"All you have to do is write one true sentence. Write the truest sentence that you know." – Ernest Hemingway

I have forgotten how to see myself. Perhaps I never possessed the ability. 

Others' problems, demands, anticipated desires seemed more important to master for survival. Taking out insurance against collapse. 

Nowhere in there was a clear vision of what I needed. I never even posed the question. It seemed indulgent when there was others' needs to think of. So they'd stick around. 

That is a hard thing to admit. I do not know what I need. What I want. All I know is what I should acquire to remain acceptable to those around me. The desire for those acquisitions replaced real wants and desires. 

Asking yourself what you need necessitates familiarity with oneself. With the channels of feeling that we traverse through time. An approval system of acceptable feelings, the should of experience does not help here.  

Even this idea of writing one true sentence about the self seems too much. Its not so surprising that Hemingway's distilled prose is not easy to repeat. He must have laboured over that one true sentence for hours, and days and lifetimes. 

So perhaps its worth starting small.

One true sentence. 

One true sentence. 

I am tired figuring out what I should want. 

Right now rest and sleep. 

Tomorrow I don't know. 

The day shall reveal itself and perhaps with it some latent desires.

Today was a patchwork of sun and biting wind, of spring-time indecisiveness. Of others' tragedies that skirted the borders of my heart. Of moments with loved ones. But even those I find hard to pin down. To describe. Perhaps I should become a keen observer of my own existence. That may be a portal into me. Let me try and convey the small things:  

The thigh of a woman I stroked while she was going through the pain of loss. The words falling from her as if they didn't matter: it won't work out. An unwanted pregnancy she may have wanted after all. Her laughing daughter breaking the silence with gurgles of promise. The dark blue denim of her thigh that I gingerly reached for in sympathy. That thigh which hid a phantom baby disintegrating into nothing. 

The mould on a piece of cake make by my grandmother. Struggling to dress and care for herself, let alone observe the safety of the food she kept in dirty plastic bags. The decay which repelled me and made my heart fill with love and pity in equal measure. Her little bony frame supporting her as she pottered around serving me and my son tid-bits of food. Both him and I keeping our eyes peeled for signs of decay. My son's inner feeling of the old when he kept asking to go home. And my resting back into their worn couch, relishing these people and this alcove of unconditional love that existed within their ailing souls. I would risk the mould for this repose. 
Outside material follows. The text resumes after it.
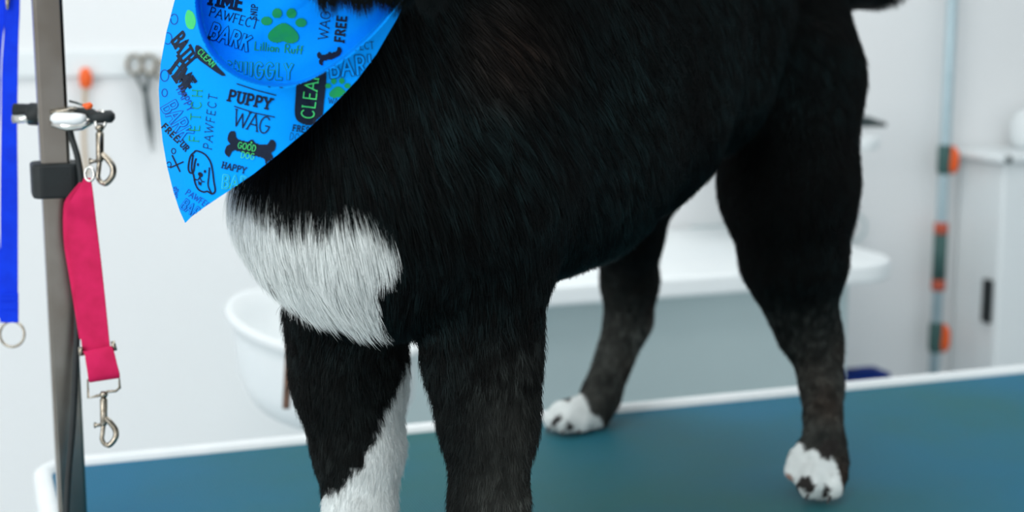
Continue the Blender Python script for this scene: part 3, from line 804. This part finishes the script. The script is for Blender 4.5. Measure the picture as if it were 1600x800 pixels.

Then, the sunshine of meeting a friend at a playground. The hidden realisation that seeing her was defiance against another friend letting me down. Leaving me in the lurch again. The shrieks of our children as they tried to find a common ground. My son wanting to show up her little girl, but quietly pleased with her adoring glances. Our gentle reproaches to each other, but also the pleasure of sharing some of our lives. Providing glimpses into lived experience. Her story about a Micheal Kors coat turned inside out, and wrapped around her waist as she climbed through a barbed wire fence outside of Oxford. Wishing she had rubber boots to insulate her against the bog of a meadow she had wandered into on a whim. Her lovely soft voice filled with the timbre of pride about saving the coat. Preserving it in the face of innumerable challenges of living outside the norms of what society demanded of her. 

And the pain of the absent friend. Where detachment was sorely needed, but resisted by me. I was still attached to a fantasy of us and our unborn children, together, as a rebuke to seven years of unaligned lives. The pain of letting that fantasy chip away. And realise that it was perhaps no-one's fault. 

Tomorrow….

Tomorrow, I will search for more true sentences within myself. Perhaps I shall be able to describe my own inner world.